Saturday, March 18, 2023

MUSHKA Cast & Crew Screening

Just about a month ago the MUSHKA crew finally got together for a premiere screening of our film. Most people had never met each other. Everyone had worked from home, and the voice talents were recorded separately at my home studio. We invited a few guests of honor as well.  

Before the screening I introduced the artists individually. Actor Tanner Beard, who voiced the Father, turned around and shook hands with his on-screen animated daughter Helena Aviv Perez (Sarah) for the first time. It was such a funny but beautiful moment.

This was the venue for our screening and reception. 

Of course we had to give out goodie bags for all of the guests. They included a copy of the Jungle Book catalogue as well as.... some MUSHKA merchandise. 

Voice actors Josh Goldman (Alex), Tanner Beard (Father) and Helena Aviv Perez (Sarah).

Disney royalty Kathryn Beaumont and MUSHKA singer extraordinaire Holly Sedillos. Unfortunately Richard Sherman wasn't available that evening.

Don Hahn and Rick Farmiloe. 

On the left, filmmakers Ted Thomas and his wife Kuniko. On the far right my storyboard partner (Layout artist and scene planer) Matthieu Saghezchi. 

Head of character opaquing and character color Ambrosio Garcia. 

Animator and good friend Andreas Wessel-Therhorn. Andreas animated critical scenes with the three villains. 

Cortney DiPaola animated a ton of lovely scenes with Sarah. 

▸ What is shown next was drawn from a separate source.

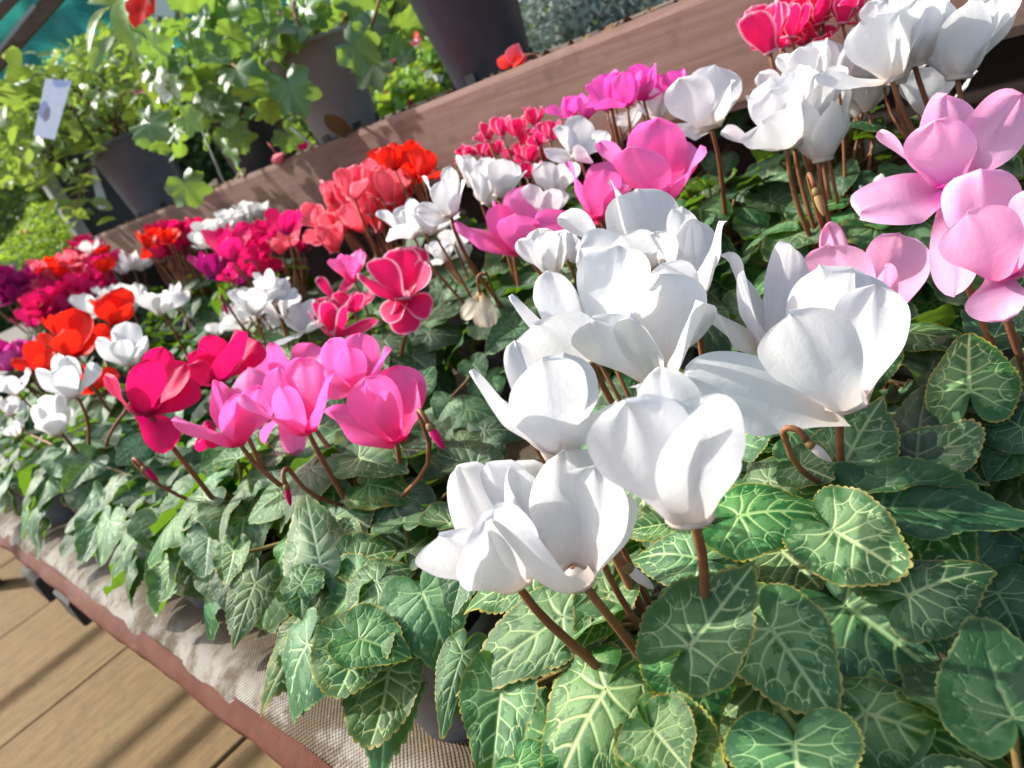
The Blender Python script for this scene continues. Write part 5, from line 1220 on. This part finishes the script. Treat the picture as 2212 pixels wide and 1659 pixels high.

On the far left my amazing screenwriter Mayka (Michael McKinney), then Roger Viloria, coproducer  and head of all postproduction...and my dear partner. Next to him is composer Fabrizio Mancinelli, who worked closely with Richard Sherman. Fabrizio gave me a film score I could only have dreamt of!!

And Natalie Franscioni-Karp painted the vast majority of the backgrounds. I am in such awe of her talent and her commitment. 

On the right is Steve Gordon. I go waaaaayy back with Steve to the Black Cauldron. He animated the most complicated action scene on MUSHKA. At the time it seemed impossible to do from a technical point of view.

Kathy Beaumont with another Disney voice legend Bruce Reitherman. 

It was an emotional night to say the least. I will always be grateful to our small but kick-ass crew, who helped me to get this story to the screen.